BOLDMEDYA'nın haberine göre, Bank Asya’da hesaplarına el konulan mudilere paraları 4 yıl önceki döviz kuru üzerinden ödeyen TMSF’nin hesap sahiplerinin dava açmasını önlemek için hukuksuz bir ibraname imzalattığı ortaya çıktı.
17-25 Aralık büyük yolsuzluk soruşturmasının ardın hukuksuz şekilde el konulan Bank Asya’daki binlerce hesaba TMSF tarafından konulan blokeler nedeniyle binlerce mudi paralarını alamadı. Hesap sahiplerinin davası üzerine geri adım atan TMSF, hakkında mahkemece verilmiş tedbir kararı bulunmayan ya da takipsizlik ve beraat kararı alan mudilerin hesaplarındaki blokelerini kaldırdı. Ancak TMSF, mudilerin parasını 22 Temmuz 2016 tarihindeki döviz kurundan ödemeye başladı.
TMSF’nin, 4 yıl boyunca paraları pula dönen hesap sahiplerinin dava açmasını önlemek için de hukuksuz bir ibraname imzalattığı belirtildi. İbranameyi imzalamayanların parasının ise ödenmediği ifade ediliyor. Avukat Hayrettin Açıkgöz, ibraname imzalayan mudilere önemli uyarılardı bulundu. Avukat Açıkgöz, mudilerin ibranamelerin verilmesi tarihinden itibaren 1 yıl içerisinde dava açma süresi bulunduğunu belirtti.
HUKUKSUZ İBRANAME İMZALATILIYOR
Avukat Hayrettin Açıkgöz, TMSF’nin Bankacılık Kanunu ve TMSF Teşkilat Yönetmeliğine aykırı şekilde hesaplara bloke koyma yetkisi ve görevinin bulunmadığını kaydetti. Hukuksuz uygulamaya karşı çok sayıda mudinin dava açtığını ve TMSF’nin blokeleri kaldırdığını belirten Açıkgöz, “Ancak şimdi de tamamen hukuka aykırı bir ibraname alarak, yaptıkları hukuksuzluklardan dolayı yargı yoluna gidilmesinin önüne geçmeye çalışmaktadır” dedi.
MUDİLERİN KORKUNÇ BİR ZARARI VAR
Hesapları üzerine bloke konularak 4 yıldır paralarını alamayan mudilerin çok büyük bir zararlarının bulunduğunu kaydeden Açıkgöz, şunları kaydetti: “Türk Lirası hesabı olanlar, bu hukuka aykırı tedbirlerden ve blokelerden dolayı paralarını alamamış, paraları artan enflasyon nedeniyle neredeyse 4 katı değer kaybetmiştir.

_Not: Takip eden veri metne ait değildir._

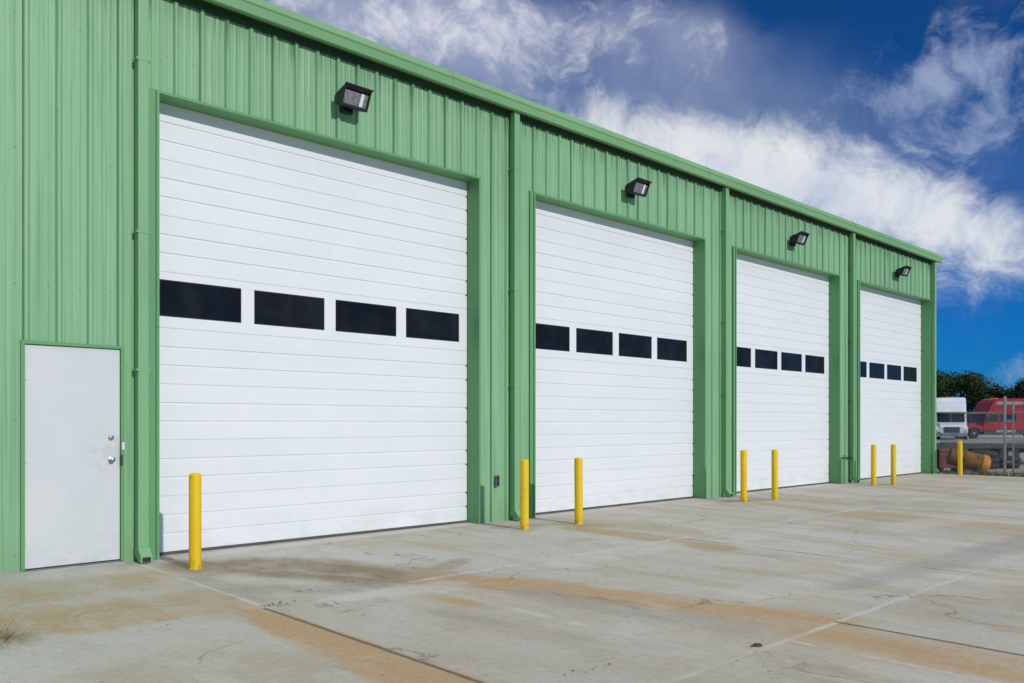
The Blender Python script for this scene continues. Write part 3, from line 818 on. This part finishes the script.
# lorries -------------------------------------------------------------------
def lorry(name, label, paint, px_, z_, rot, two_tone=False):
    x_, y_ = at(px_, z_)
    r = empty(name, (x_,y_,-.06), label, 'truck', 'semi trucks parked in the yard')
    T = Matrix.Translation((x_,y_,-.06)) @ Matrix.Rotation(rot,4,'Z')
    def P(prof, a, b, mat, nm, parent=r, bev=0):
        m_ = MB(); m_.prism(prof, a, b, 'y', M=T); return m_.build(nm, mat, parent)
    body = [(-2.2,.75),(-2.2,3.55),(-2.1,3.72),(-1.8,3.80),(.55,3.80),(.95,3.72),(1.3,3.45),(1.78,2.62),(1.95,2.36),(2.22,1.55),(2.25,.75)]
    cab = MB()
    # rounded section: three slices make the shoulders
    cab.prism(body, -1.12, 1.12, 'y', M=T)
    sh = [(x*.985-.0, .8 + (z-.75)*.975) for x, z in body]
    cab.prism(sh, -1.24, -1.121, 'y', M=T); cab.prism(sh, 1.121, 1.24, 'y', M=T)
    co = cab.build('cab', paint, r)
    hood = MB(); hood.prism([(2.251,.62),(2.251,1.52),(2.9,1.47),(3.75,1.32),(3.95,1.15),(4.0,.62)], -.92, .92, 'y', M=T)
    for s in (-1,1):
        y0_, y1_ = (s*.925, s*1.22) if s > 0 else (s*1.22, s*.925)
        hood.prism([(2.251,.80),(2.251,1.22),(2.7,1.24),(3.7,1.14),(3.9,1.0),(3.9,.62),(3.75,.62),(3.6,.95),(3.1,1.08),(2.6,.95),(2.5,.62),(2.4,.62)], y0_, y1_, 'y', M=T)
    hood.build('hood', paint, r)
    for a, b in ((-1.08,-.02),(.02,1.08)): P([(1.955,2.34),(2.215,1.56),(2.235,1.565),(1.975,2.35)], a, b, M['truck_glass'], 'windshield')
    for s in (-1,1):
        a, b = (1.241, 1.252) if s > 0 else (-1.252, -1.241)
        d_ = P([(.75,.95),(.75,2.36),(1.72,2.36),(1.98,1.58),(2.05,.95)], a-.004*(s<0), b+.004*(s>0), paint, 'door')
        P([(.85,1.60),(.85,2.28),(1.66,2.28),(1.88,1.60)], (1.257 if s>0 else -1.266), (1.266 if s>0 else -1.257), M['truck_glass'], 'window', d_)
        P([(1.0,1.40),(1.0,1.45),(1.15,1.45),(1.15,1.40)], (1.257 if s>0 else -1.28), (1.28 if s>0 else -1.257), M['chrome'], 'handle', d_)
        P([(-.9,1.62),(-.9,2.28),(.62,2.28),(.62,1.62)], a, b, M['truck_glass'], 'sleeper_window')
        if two_tone:
            P([(-1.6,3.22),(-1.6,3.50),(.9,3.50),(1.06,3.22)], a, b, M['stripe'], 'stripe')
            P([(-1.6,2.94),(-1.6,3.215),(1.065,3.215),(1.22,2.94)], a, b, M['darkred'], 'stripe')
        m_ = MB(); m_.box(2.0,2.16,s*1.52-.12,s*1.52+.12,1.55,2.2,bev=.03,M=T)
        m_.tube([(T @ Vector((2.05,s*1.25,2.1)))[:],(T @ Vector((2.05,s*1.5,2.1)))[:]], .02, 6); m_.build('mirror', M['black'], r)
        m_ = MB(); m_.tube([(T @ Vector((-2.35,s*1.05,.9)))[:],(T @ Vector((-2.35,s*1.05,3.75)))[:]], .075, 10); m_.build('exhaust_stack', M['chrome'], r, True)
        m_ = MB(); m_.tube([(T @ Vector((-.9,s*.98,.66)))[:],(T @ Vector((1.0,s*.98,.66)))[:]], .30, 14); m_.build('fuel_tank', M['deck'], r, True)
        m_ = MB(); m_.box(3.88,3.985,s*1.06-.13,s*1.06+.13,.72,.92,bev=.03,M=T); m_.build('headlight', M['head'], r)
    vz = MB(); vz.prism([(1.93,2.42),(2.22,2.30),(2.225,2.33),(1.93,2.47)], -1.12, 1.12, 'y', M=T); vz.build('sun_visor', M['black'] if not two_tone else paint, r)
    for s in (-1,1):
        a, b = (1.2415, 1.250) if s > 0 else (-1.250, -1.2415)
        P([(.66,.90),(.66,3.2),(.71,3.2),(.71,.90)], a, b, M['chassis'], 'sleeper_seam')
        P([(-2.0,.42),(-2.0,.745),(2.2,.745),(2.2,.42)], a-.01, b+.01, M['chassis'] if two_tone else M['stripe'], 'side_skirt')
    g_ = MB(); g_.box(4.0,4.03,-.6,.6,.66,1.12,0,M=T)
    for k in range(7): g_.box(4.031,4.045,-.55+k*.175,-.50+k*.175,.68,1.10,1,M=T)
    g_.build('grille', [M['black'],M['chrome']], r)
    P([(3.9,.30),(3.9,.615),(4.15,.615),(4.18,.30)], -1.2, 1.2, M['deck'], 'bumper')
    ch = MB(); ch.box(-5.6,3.8,-.48,-.36,.55,.745,M=T); ch.box(-5.6,3.8,.36,.48,.55,.745,M=T)
    for k in range(5): ch.box(-5.3+k*1.5,-5.2+k*1.5,-.36,.36,.58,.72,M=T)
    ch.box(-4.9,-3.7,-.5,.5,.75,.9,M=T); ch.build('chassis', M['chassis'], r)
    for x, ys in ((3.1,(-1.05,1.05)),(-3.6,(-.95,.95)),(-4.8,(-.95,.95))):
        for y in ys:
            a, b = MB(), MB(); wheel(a, b, (T @ Vector((x,y,.5)))[:], (T.to_3x3() @ Vector((0,1 if y>0 else -1,0)))[:], .5, .3 if x > 0 else .5)
            wo = a.build('wheel', M['tyre'], r, True); b.build('rim', M['chrome'], wo, True)
    for y in (-.5,-.25,0,.25,.5):
        m_ = MB(); m_.box(.40,.5,y-.05,y+.05,3.80,3.87,bev=.01,M=T); m_.build('marker_lamp', M['orange'], r)
    return r
HEAD_RIGHT = math.atan2(-DZ, DX)
lorry('semi_truck', 'red sleeper cab semi truck with a pale stripe, side on, beyond the gate', M['truck_red'], 998.5, 79.5, HEAD_RIGHT + math.pi + R(2), True)
lorry('semi_truck', 'white semi truck with high roof facing the camera, next to the building corner', M['truck_white'], 949.5, 76.0, math.atan2(-(at(951.5,76.)[1]+D), -at(951.5,76.)[0]) + R(3))

# ------------------------------------------------------------------ trees
def tree_mesh(seed, hgt, wid):
    rs = random.Random(seed)
    tk = MB()
    tk.tube([(0,0,-.1),(.1,.05,hgt*.2),(.05,-.1,hgt*.45),(.15,0,hgt*.7)], [.28,.22,.16,.06], 9)
    lobes = []
    for k in range(16):
        a = rs.uniform(0, 2*math.pi); rad = wid*.5*math.sqrt(rs.uniform(.02,.75)); z = hgt*rs.uniform(.25,.86)
        sz = hgt*rs.uniform(.12,.20)*(1.15 - .35*rad/(wid*.5))
        c = Vector((rad*math.cos(a), rad*math.sin(a), z - .25*rad*(z/hgt)))
        lobes.append((c, sz))
        tk.tube([(.05,0,hgt*rs.uniform(.18,.45)), (c*.55 + Vector((0,0,hgt*.14)))[:], c[:]], [.09,.06,.02], 5)
    lv = MB()
    for c, sz in lobes:
        for _ in range(620):
            d = Vector((rs.gauss(0,1), rs.gauss(0,1), rs.gauss(0,.8))).normalized()
            p = c + d * sz * (rs.random() ** .4) * rs.uniform(.8,1.22)
            if p.z < .3: continue
            n = (d + Vector((rs.gauss(0,.6), rs.gauss(0,.6), rs.gauss(0,.6)+.3))).normalized()
            u_ = n.orthogonal().normalized(); w_ = n.cross(u_); s = rs.uniform(.07,.17)
            a = rs.uniform(0,6.28); u2 = u_*math.cos(a)+w_*math.sin(a); w3 = n.cross(u2)
            lv.add([(p-u2*s)[:],(p-w3*s*.6)[:],(p+u2*s)[:],(p+w3*s*.6)[:]], [(0,1,2,3)])
    return tk, lv
protos = []
for sd, hg, wd in ((3, 7.6, 7.6), (11, 7.9, 7.0), (23, 6.8, 6.4)):
    tk, lv = tree_mesh(sd, hg, wd); protos.append((tk, lv))
used = {}
TREES = [(960,112,0,1.24,'dark broad tree rising behind the white truck next to the building corner'),
         (938,110,1,1.14,'dark rounded tree partly hidden by the far corner of the building'),
         (1020,112,2,1.30,'dark tree behind the rear of the red truck, right of the sky gap'),
         (1050,108,0,1.10,'dark tree at the right edge of the view beyond the red truck'),
         (920,118,1,1.0,'dark tree hidden mostly behind the far end of the building'),
         (1085,112,2,1.05,'dark tree far right beyond the yard'),
         (1130,116,1,1.0,'dark tree farthest right beyond the yard')]
TREES = TREES[:4] + TREES[5:6]
for px_, z_, pi, s, lab in TREES:
    x_, y_ = at(px_, z_)
    if pi not in used:
        r = empty('broadleaf_tree', (0,0,0), lab, 'tree', 'dark trees beyond the yard')
        protos[pi][0].build('trunk', M['bark'], r, True); protos[pi][1].build('crown', M['leaf'], r)
        used[pi] = r
    else:
        r = copy_tree(used[pi])
    r.location = (x_, y_, -.06); r.rotation_euler = (0,0,px_*.7); r.scale = (s,s,s); r['label'] = lab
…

Ayrıca TMSF tarafından bu süre karşılığında bir faiz ödemesi de yapılmamaktadır. Döviz ve değerli maden cinsinden hesabı olanların paraları da 22.07.2016 tarihi itibariyle, yani bankanın faaliyetlerinin durdurulması tarihinden itibaren Türk Lirasına çevrilerek mudilere ödenmiştir ki dövizin TL karşısındaki değer arışı göz önünde bulundurulduğunda korkunç bir zararın olduğu tartışmasızdır.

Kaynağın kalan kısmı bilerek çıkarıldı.